During 2011 and 2010, there were minimal amounts of ineffectiveness. Additionally, there were no amounts excluded from the measure of effectiveness.

Commodity Risk

To manage risks associated with future variability in cash flows and price risk attributable to certain commodity purchases, the Company enters into natural gas swap contracts to hedge prices for a designated percentage of its expected natural gas usage. The Company has hedged a portion of its expected usage for 2012. Such contracts are designated as cash flow hedges. The contracts are carried at fair value with changes in fair value recognized in Other Comprehensive Income (Loss), and the resulting gain or loss is reclassified into Cost of Sales concurrently with the recognition of the commodity purchased. The ineffective portion of the swap contract’s change in fair value, if any, would be recognized immediately in earnings.

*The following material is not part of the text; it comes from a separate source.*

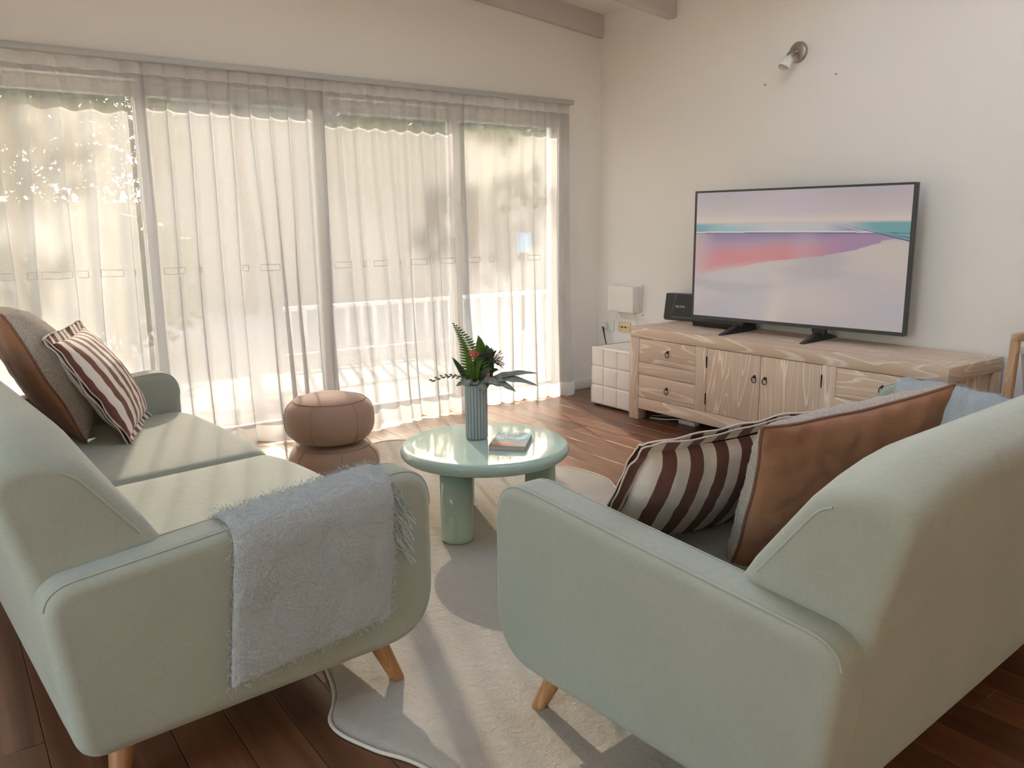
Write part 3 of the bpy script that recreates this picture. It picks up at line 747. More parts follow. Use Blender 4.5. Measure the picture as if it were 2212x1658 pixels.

During 2011 and 2010, there were minimal amounts of ineffectiveness related to changes in the fair value of natural gas swap contracts. Additionally, there were no amounts excluded from the measure of effectiveness.

Foreign Currency Risk

The Company enters into forward exchange contracts to manage risks associated with future variability in cash flows resulting from anticipated foreign currency transactions that may be adversely affected by changes in exchange rates. Such contracts are designated as cash flow hedges. The contracts are carried at fair value with changes in fair value recognized in Other Comprehensive Income (Loss), and gains/losses related to these contracts are recognized in Other Income, Net when the anticipated transaction affects income.

At December 31, 2011 and 2010, multiple forward exchange contracts existed that expire on various dates throughout the following year. Those purchased forward exchange contracts outstanding at December 31, 2011 and 2010, when aggregated and measured in U.S. dollars at contractual rates at December 31, 2011 and 2010, respectively, had notional amounts totaling $79.8 million and $58.7 million.

No amounts were reclassified to earnings during 2011 and 2010 in connection with forecasted transactions that were no longer considered probable of occurring, and there was no amount of ineffectiveness related to changes in the fair value of foreign currency forward contracts. Additionally, there were no amounts excluded from the measure of effectiveness during 2011 and 2010.

Derivatives not Designated as Hedges

The Company enters into forward exchange contracts to effectively hedge substantially all of accounts receivable resulting from transactions denominated in foreign currencies in order to manage risks associated with foreign currency transactions adversely affected by changes in exchange rates. At December 31, 2011 and 2010, multiple foreign currency forward exchange contracts existed, with maturities ranging up to three months. Those foreign currency exchange contracts outstanding at December 31, 2011 and 2010, when aggregated and measured in U.S. dollars at exchange rates at December 31, 2011 and 2010, respectively, had net notional amounts totaling $19.5 million and $8.2 million. Unrealized gains and losses resulting from these contracts are recognized in Other Income, Net and approximately offset corresponding recognized but unrealized gains and losses on these accounts receivable.

Foreign Currency Movement Effect

Net currency exchange losses (gains) included in determining Income from Operations for the years ended December 31, 2011, 2010 and 2009 were $4.2 million, $5.5 million and $(0.8) million, respectively.